Avrupa Birliğine üye olacak olan aday ülkelerin yerine getirmeleri gereken koşullar Kopenhag Kriterleri başlığı altında düzenlenmiştir. Kopenhag Kriterleri de kendi içinde sosyal,siyasi ve ekonomik olmak üzere üç ana başlık dan oluşmaktadır.

Komisyon birliğe üye olmaya istekli bir aday üye ülkenin ortak üyelikten tam üyeliğe gelebilmesini “..Bir yandan aday üyenin klasik anlamda bir geçiş dönemi süresince üye devletlerin tabi oldukları zorluklar ve disiplinler bütününe katlanabilme yeterliliğini, topluluğun ilerdeki gelişmelerini , engellemeden gösterebilmesine diğer yandan birliğin bu aday üyenin entegrasyonunun kademeli olarak da olsa yol açacağı sorunlara karşı durabilecek durumda olması” koşuluna bağlamıştır.Ve Türkiye’nin tam üye olabilmesi için bu koşulları yerine getirmesi gerektiğini belirtilmiştir. Bu açıklamadan da anlaşılacağı üzere Türkiye’nin tam üyelik başvurusu ve başvurunun kabulü ekonomik siyasi ve sosyal koşulları olgunlaşmasına bağlı olduğu, anlaşılmaktadır.
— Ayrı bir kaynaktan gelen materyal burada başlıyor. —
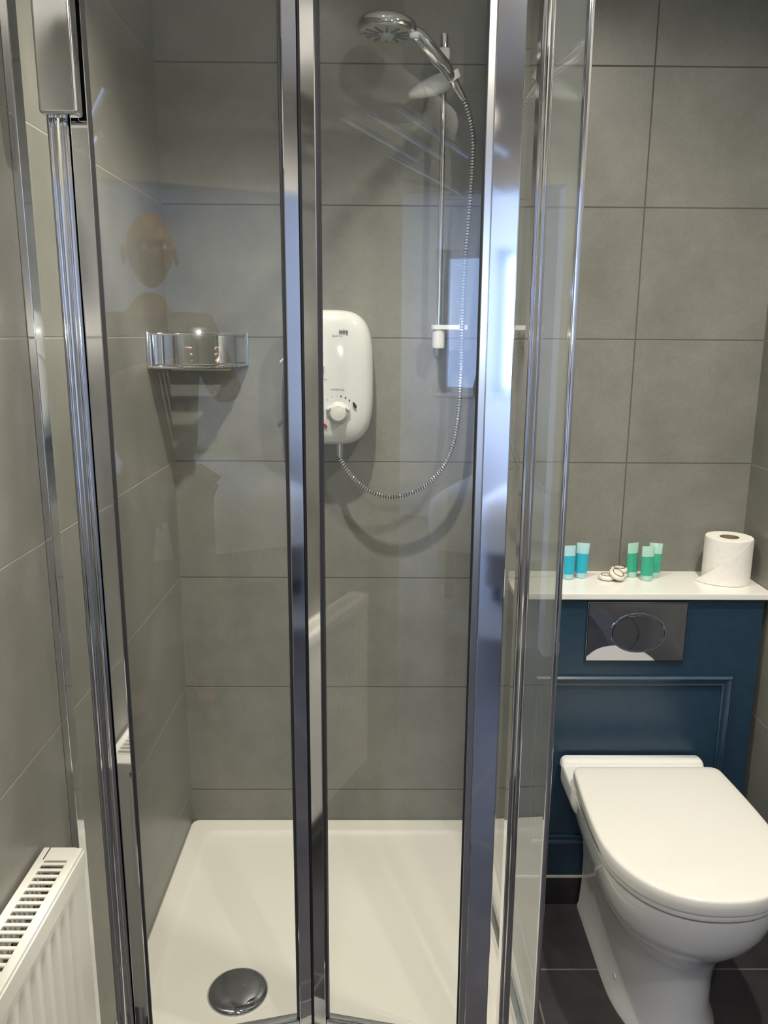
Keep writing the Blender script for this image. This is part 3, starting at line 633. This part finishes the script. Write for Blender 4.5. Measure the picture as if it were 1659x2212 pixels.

Türkiye Avrupa Birliği birlikteliğinin, ortak üye adaylığının üzerinden 55 yıl geçmesine rağmen tam üyelik koşulları olgunlaşmadığından Türkiye’nin AB tam üyeliği gerçekleşmemiştir ve Türkiye hala aday ortak üye ülke sıfatıyla bekleme odasında tam üyeliğini beklemektedir.

Birliğe üye olmak isteyen aday ülkelerin üyelik kriterlerini gerçekleştirip gerçekleştirmediğine açıklık getirmek üzere dönemsel olarak komisyon nezdinde ilerleme raporu hazırlanmaktadır. 17 Nisanda  Türkiye hakkında hazırlanmış olan ilerleme raporu kamuoyuna sunulacak olup içeriği Türk tarafınca değerlendirecektir.

Neden ortak üyelikten tam üyeliğe geçilemediğini, neden bu birlikteliğin ortak üyelik statüsünde kaldığını, Türkiye’de her fırsatta bunun anlamsız olduğunu belirtmesinin yanı sıra birliğe üye olmak için başvurduğunda üye sayısının 6 olduğunu bugün ise,birliğe üye sayısının 28 olduğunu ve hala Türkiye’nin aday ülke konumunda olmasının açıklanabilir olmadığı sorgulanmaktadır. Aslında genel tabloya bakıldığında AB tarafınca öne sürülen siyasi ve sosyal koşulların gerçekleşmediği ve bu koşulların bir ön koşul olduğudur. Bütün bunların anlaşma maddelerinde açıkça belirtilmemesine rağmen Türkiye’nin neden aday üye konumunda kaldığını açıklamaktadır.